**What is required:**
Write out each line word for word. Drop pictures.

**Stored data:**
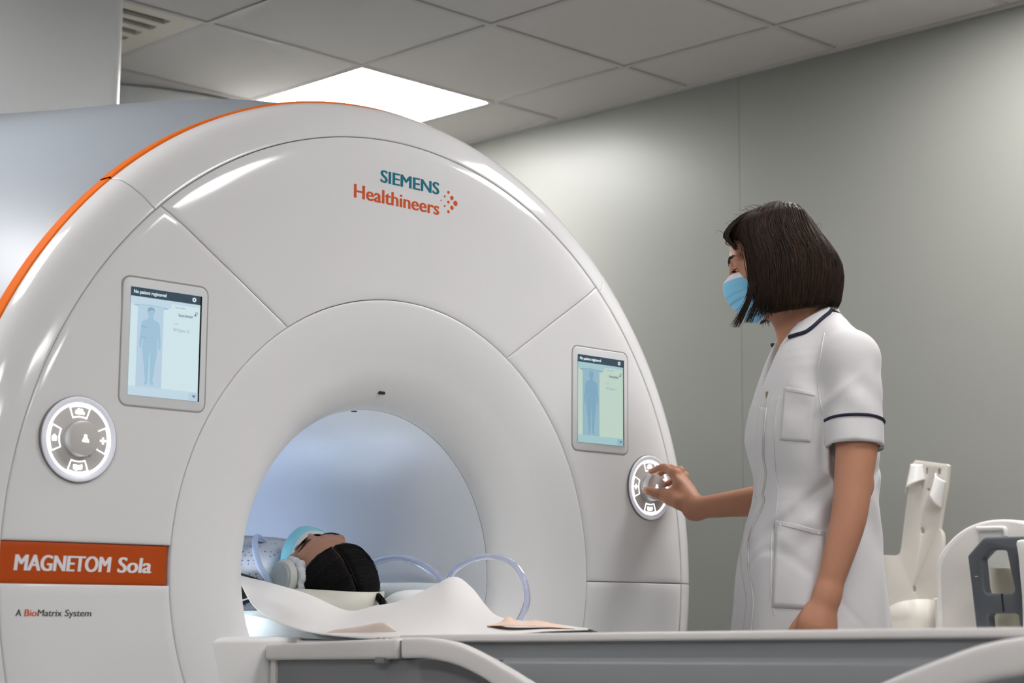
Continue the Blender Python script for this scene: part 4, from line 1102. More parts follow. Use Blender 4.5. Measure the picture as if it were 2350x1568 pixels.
# --- right arm reaching to the dial, hand closed round the knob
SHR = B3(-0.030, -0.165, 1.375)
WRR = np.array((0.752, -0.142, 1.113)); ELR = np.array((0.866, -0.372, 1.140))
KC = np.array((0.7615, dome(0.7615, 1.1665)-0.0026, 1.1665))
FR_ = Field((0.52, -0.56, 1.03), (0.98, 0.015, 1.47), 0.0021)
FR_.chain([SHR, SHR*0.5+ELR*0.5, ELR], [0.047, 0.040, 0.0365], 0.01)
FR_.chain([ELR, ELR*0.75+WRR*0.25, ELR*0.4+WRR*0.6, WRR], [0.0365, 0.0375, 0.0305, 0.0225], 0.012)
FR_.ell(WRR+np.array((0.004, -0.010, -0.016)), (0.009, 0.009, 0.007), None, 0.010)
def contact(deg, y, rr): return np.array((KC[0]+(0.0310+rr)*math.cos(math.radians(deg)), KC[1]+y, KC[2]+(0.0310+rr)*math.sin(math.radians(deg))))
def dp(px, py, y): return np.array(on('y', px, py, y))
MCP = [dp(1545, 1087, -0.078), dp(1557, 1083, -0.076), dp(1567, 1095, -0.070), dp(1572, 1112, -0.062)]
PIP = [dp(1526, 1074, -0.050), dp(1541, 1076, -0.034), dp(1553, 1092, -0.028), dp(1558, 1116, -0.026)]
TIP = [contact(106, -0.014, 0.0068), contact(58, -0.011, 0.0066), contact(10, -0.010, 0.0064), contact(-42, -0.010, 0.0060)]
DIPd = [np.array((0.0, -0.011, 0.007)), np.array((0.006, -0.006, 0.006)), np.array((0.009, -0.005, 0.0)), np.array((0.006, -0.006, -0.002))]
for i in range(4):
    q = (PIP[i]*0.45+TIP[i]*0.55)+DIPd[i]*0.6
    FR_.chain([MCP[i], PIP[i], q, TIP[i]], [0.0102, 0.0088, 0.0076, 0.0066], 0.005)
    FR_.cone(WRR+(MCP[i]-WRR)*0.25, MCP[i], 0.0130, 0.0098, 0.009)
    FR_.ell(MCP[i]+np.array((0.003, -0.004, 0.004)), (0.0088, 0.0088, 0.0088), None, 0.006)
    FR_.ell(PIP[i], (0.0094, 0.0094, 0.0094), None, 0.004)
FR_.cone(WRR, (MCP[0]+MCP[3])/2*0.55+WRR*0.45, 0.023, 0.021, 0.02)
TH0 = WRR+(MCP[0]-WRR)*0.25+np.array((-0.020, 0.010, -0.008)); 
TH1 = dp(1524, 1137, -0.062); TH2 = dp(1500, 1131, -0.043); TH3 = contact(192, -0.019, 0.0072)
FR_.chain([TH0, TH1, TH2], [0.0160, 0.0120, 0.0098], 0.008)
FR_.chain([TH2, TH2*0.4+TH3*0.6+np.array((-0.001, -0.002, 0)), TH3], [0.0100, 0.0098, 0.0072], 0.003)
FR_.cone(WRR+(MCP[0]-WRR)*0.2, TH1, 0.016, 0.012, 0.02)
FR_.cone(MCP[0]*0.7+WRR*0.3, TH1*0.6+TH0*0.4, 0.008, 0.009, 0.014)
body_o = sdf_mesh('body', [FH, FT, FA, FR_], M_SKIN, WOM, 1)
# fingernails on the near hand
def nail(tip, prev, out, w, name='fingernail'):
    d = tip-prev; d /= np.linalg.norm(d); out = out-(out@d)*d; out /= np.linalg.norm(out); s = np.cross(d, out)
    rows = []
    for a in np.linspace(-0.45, 1.0, 7):
        ww = w*math.sqrt(max(0.02, 1-max(0, (a-0.2)/0.9)**2))
        rows.append([tip+d*(a*0.0062)+s*(b*ww)+out*(0.0070-0.0030*b*b-0.0035*max(0, a-0.3)) for b in np.linspace(-1, 1, 7)])
    gridmesh(name, [[tuple(p) for p in r] for r in rows], M_NAIL, body_o, thick=0.0006)
nail(TH3, TH2, np.array((-0.7, -0.65, 0.1)), 0.0048)
nail(TIP[0], PIP[0], np.array((-0.25, -0.3, 0.9)), 0.0042)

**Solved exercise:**
Continue the Blender Python script for this scene: part 4, from line 1102. More parts follow. Use Blender 4.5. Measure the picture as if it were 2350x1568 pixels.
# --- right arm reaching to the dial, hand closed round the knob
SHR = B3(-0.030, -0.165, 1.375)
WRR = np.array((0.752, -0.142, 1.113)); ELR = np.array((0.866, -0.372, 1.140))
KC = np.array((0.7615, dome(0.7615, 1.1665)-0.0026, 1.1665))
FR_ = Field((0.52, -0.56, 1.03), (0.98, 0.015, 1.47), 0.0021)
FR_.chain([SHR, SHR*0.5+ELR*0.5, ELR], [0.047, 0.040, 0.0365], 0.01)
FR_.chain([ELR, ELR*0.75+WRR*0.25, ELR*0.4+WRR*0.6, WRR], [0.0365, 0.0375, 0.0305, 0.0225], 0.012)
FR_.ell(WRR+np.array((0.004, -0.010, -0.016)), (0.009, 0.009, 0.007), None, 0.010)
def contact(deg, y, rr): return np.array((KC[0]+(0.0310+rr)*math.cos(math.radians(deg)), KC[1]+y, KC[2]+(0.0310+rr)*math.sin(math.radians(deg))))
def dp(px, py, y): return np.array(on('y', px, py, y))
MCP = [dp(1545, 1087, -0.078), dp(1557, 1083, -0.076), dp(1567, 1095, -0.070), dp(1572, 1112, -0.062)]
PIP = [dp(1526, 1074, -0.050), dp(1541, 1076, -0.034), dp(1553, 1092, -0.028), dp(1558, 1116, -0.026)]
TIP = [contact(106, -0.014, 0.0068), contact(58, -0.011, 0.0066), contact(10, -0.010, 0.0064), contact(-42, -0.010, 0.0060)]
DIPd = [np.array((0.0, -0.011, 0.007)), np.array((0.006, -0.006, 0.006)), np.array((0.009, -0.005, 0.0)), np.array((0.006, -0.006, -0.002))]
for i in range(4):
    q = (PIP[i]*0.45+TIP[i]*0.55)+DIPd[i]*0.6
    FR_.chain([MCP[i], PIP[i], q, TIP[i]], [0.0102, 0.0088, 0.0076, 0.0066], 0.005)
    FR_.cone(WRR+(MCP[i]-WRR)*0.25, MCP[i], 0.0130, 0.0098, 0.009)
    FR_.ell(MCP[i]+np.array((0.003, -0.004, 0.004)), (0.0088, 0.0088, 0.0088), None, 0.006)
    FR_.ell(PIP[i], (0.0094, 0.0094, 0.0094), None, 0.004)
FR_.cone(WRR, (MCP[0]+MCP[3])/2*0.55+WRR*0.45, 0.023, 0.021, 0.02)
TH0 = WRR+(MCP[0]-WRR)*0.25+np.array((-0.020, 0.010, -0.008)); 
TH1 = dp(1524, 1137, -0.062); TH2 = dp(1500, 1131, -0.043); TH3 = contact(192, -0.019, 0.0072)
FR_.chain([TH0, TH1, TH2], [0.0160, 0.0120, 0.0098], 0.008)
FR_.chain([TH2, TH2*0.4+TH3*0.6+np.array((-0.001, -0.002, 0)), TH3], [0.0100, 0.0098, 0.0072], 0.003)
FR_.cone(WRR+(MCP[0]-WRR)*0.2, TH1, 0.016, 0.012, 0.02)
FR_.cone(MCP[0]*0.7+WRR*0.3, TH1*0.6+TH0*0.4, 0.008, 0.009, 0.014)
body_o = sdf_mesh('body', [FH, FT, FA, FR_], M_SKIN, WOM, 1)
# fingernails on the near hand
def nail(tip, prev, out, w, name='fingernail'):
    d = tip-prev; d /= np.linalg.norm(d); out = out-(out@d)*d; out /= np.linalg.norm(out); s = np.cross(d, out)
    rows = []
    for a in np.linspace(-0.45, 1.0, 7):
        ww = w*math.sqrt(max(0.02, 1-max(0, (a-0.2)/0.9)**2))
        rows.append([tip+d*(a*0.0062)+s*(b*ww)+out*(0.0070-0.0030*b*b-0.0035*max(0, a-0.3)) for b in np.linspace(-1, 1, 7)])
    gridmesh(name, [[tuple(p) for p in r] for r in rows], M_NAIL, body_o, thick=0.0006)
nail(TH3, TH2, np.array((-0.7, -0.65, 0.1)), 0.0048)
nail(TIP[0], PIP[0], np.array((-0.25, -0.3, 0.9)), 0.0042)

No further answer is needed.